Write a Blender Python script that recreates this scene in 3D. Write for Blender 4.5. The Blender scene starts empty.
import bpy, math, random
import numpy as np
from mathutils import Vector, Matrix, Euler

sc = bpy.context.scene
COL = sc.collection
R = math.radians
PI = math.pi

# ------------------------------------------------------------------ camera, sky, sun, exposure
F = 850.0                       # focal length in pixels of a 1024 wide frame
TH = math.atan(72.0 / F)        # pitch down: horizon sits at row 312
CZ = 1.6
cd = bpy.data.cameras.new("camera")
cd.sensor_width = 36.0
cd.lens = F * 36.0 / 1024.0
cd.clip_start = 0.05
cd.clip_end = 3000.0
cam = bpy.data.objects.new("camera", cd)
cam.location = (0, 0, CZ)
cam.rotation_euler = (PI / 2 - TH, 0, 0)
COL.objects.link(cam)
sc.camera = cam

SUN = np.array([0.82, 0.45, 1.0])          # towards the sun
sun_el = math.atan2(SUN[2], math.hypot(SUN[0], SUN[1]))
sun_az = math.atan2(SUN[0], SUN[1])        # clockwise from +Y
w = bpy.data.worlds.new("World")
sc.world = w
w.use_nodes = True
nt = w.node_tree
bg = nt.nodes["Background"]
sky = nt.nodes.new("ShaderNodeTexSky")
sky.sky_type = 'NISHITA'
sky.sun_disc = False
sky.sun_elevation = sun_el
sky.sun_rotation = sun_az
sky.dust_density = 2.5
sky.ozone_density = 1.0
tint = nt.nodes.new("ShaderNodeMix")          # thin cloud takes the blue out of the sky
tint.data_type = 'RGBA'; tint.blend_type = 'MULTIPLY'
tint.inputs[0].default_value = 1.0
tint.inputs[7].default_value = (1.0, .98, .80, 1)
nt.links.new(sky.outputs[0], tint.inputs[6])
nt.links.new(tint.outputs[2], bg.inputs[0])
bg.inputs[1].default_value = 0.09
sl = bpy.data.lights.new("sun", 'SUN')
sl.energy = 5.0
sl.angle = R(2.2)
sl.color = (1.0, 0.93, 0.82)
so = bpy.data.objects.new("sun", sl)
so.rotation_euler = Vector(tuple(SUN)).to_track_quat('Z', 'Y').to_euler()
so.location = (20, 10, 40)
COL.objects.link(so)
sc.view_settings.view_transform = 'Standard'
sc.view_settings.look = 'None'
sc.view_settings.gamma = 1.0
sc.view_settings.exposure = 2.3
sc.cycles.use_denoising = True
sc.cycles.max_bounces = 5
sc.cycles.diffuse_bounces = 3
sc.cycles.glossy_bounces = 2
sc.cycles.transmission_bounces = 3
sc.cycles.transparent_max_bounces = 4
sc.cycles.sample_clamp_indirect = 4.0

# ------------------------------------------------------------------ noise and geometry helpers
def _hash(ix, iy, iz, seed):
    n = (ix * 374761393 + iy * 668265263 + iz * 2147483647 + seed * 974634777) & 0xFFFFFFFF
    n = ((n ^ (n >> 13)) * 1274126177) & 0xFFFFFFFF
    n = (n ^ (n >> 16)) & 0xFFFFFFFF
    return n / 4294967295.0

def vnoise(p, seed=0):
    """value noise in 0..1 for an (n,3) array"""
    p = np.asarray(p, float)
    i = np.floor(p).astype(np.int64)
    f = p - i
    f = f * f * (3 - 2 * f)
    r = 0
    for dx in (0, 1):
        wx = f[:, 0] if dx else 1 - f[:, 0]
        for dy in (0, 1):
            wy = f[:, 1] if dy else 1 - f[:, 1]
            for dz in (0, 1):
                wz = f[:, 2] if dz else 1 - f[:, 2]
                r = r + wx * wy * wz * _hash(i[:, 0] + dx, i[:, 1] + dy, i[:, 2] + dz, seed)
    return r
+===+
SET TASK: Copy every line exactly. Leave nothing out.

EXERCISE OUTPUT:
Write a Blender Python script that recreates this scene in 3D. Write for Blender 4.5. The Blender scene starts empty.
import bpy, math, random
import numpy as np
from mathutils import Vector, Matrix, Euler

sc = bpy.context.scene
COL = sc.collection
R = math.radians
PI = math.pi

# ------------------------------------------------------------------ camera, sky, sun, exposure
F = 850.0                       # focal length in pixels of a 1024 wide frame
TH = math.atan(72.0 / F)        # pitch down: horizon sits at row 312
CZ = 1.6
cd = bpy.data.cameras.new("camera")
cd.sensor_width = 36.0
cd.lens = F * 36.0 / 1024.0
cd.clip_start = 0.05
cd.clip_end = 3000.0
cam = bpy.data.objects.new("camera", cd)
cam.location = (0, 0, CZ)
cam.rotation_euler = (PI / 2 - TH, 0, 0)
COL.objects.link(cam)
sc.camera = cam

SUN = np.array([0.82, 0.45, 1.0])          # towards the sun
sun_el = math.atan2(SUN[2], math.hypot(SUN[0], SUN[1]))
sun_az = math.atan2(SUN[0], SUN[1])        # clockwise from +Y
w = bpy.data.worlds.new("World")
sc.world = w
w.use_nodes = True
nt = w.node_tree
bg = nt.nodes["Background"]
sky = nt.nodes.new("ShaderNodeTexSky")
sky.sky_type = 'NISHITA'
sky.sun_disc = False
sky.sun_elevation = sun_el
sky.sun_rotation = sun_az
sky.dust_density = 2.5
sky.ozone_density = 1.0
tint = nt.nodes.new("ShaderNodeMix")          # thin cloud takes the blue out of the sky
tint.data_type = 'RGBA'; tint.blend_type = 'MULTIPLY'
tint.inputs[0].default_value = 1.0
tint.inputs[7].default_value = (1.0, .98, .80, 1)
nt.links.new(sky.outputs[0], tint.inputs[6])
nt.links.new(tint.outputs[2], bg.inputs[0])
bg.inputs[1].default_value = 0.09
sl = bpy.data.lights.new("sun", 'SUN')
sl.energy = 5.0
sl.angle = R(2.2)
sl.color = (1.0, 0.93, 0.82)
so = bpy.data.objects.new("sun", sl)
so.rotation_euler = Vector(tuple(SUN)).to_track_quat('Z', 'Y').to_euler()
so.location = (20, 10, 40)
COL.objects.link(so)
sc.view_settings.view_transform = 'Standard'
sc.view_settings.look = 'None'
sc.view_settings.gamma = 1.0
sc.view_settings.exposure = 2.3
sc.cycles.use_denoising = True
sc.cycles.max_bounces = 5
sc.cycles.diffuse_bounces = 3
sc.cycles.glossy_bounces = 2
sc.cycles.transmission_bounces = 3
sc.cycles.transparent_max_bounces = 4
sc.cycles.sample_clamp_indirect = 4.0

# ------------------------------------------------------------------ noise and geometry helpers
def _hash(ix, iy, iz, seed):
    n = (ix * 374761393 + iy * 668265263 + iz * 2147483647 + seed * 974634777) & 0xFFFFFFFF
    n = ((n ^ (n >> 13)) * 1274126177) & 0xFFFFFFFF
    n = (n ^ (n >> 16)) & 0xFFFFFFFF
    return n / 4294967295.0

def vnoise(p, seed=0):
    """value noise in 0..1 for an (n,3) array"""
    p = np.asarray(p, float)
    i = np.floor(p).astype(np.int64)
    f = p - i
    f = f * f * (3 - 2 * f)
    r = 0
    for dx in (0, 1):
        wx = f[:, 0] if dx else 1 - f[:, 0]
        for dy in (0, 1):
            wy = f[:, 1] if dy else 1 - f[:, 1]
            for dz in (0, 1):
                wz = f[:, 2] if dz else 1 - f[:, 2]
                r = r + wx * wy * wz * _hash(i[:, 0] + dx, i[:, 1] + dy, i[:, 2] + dz, seed)
    return r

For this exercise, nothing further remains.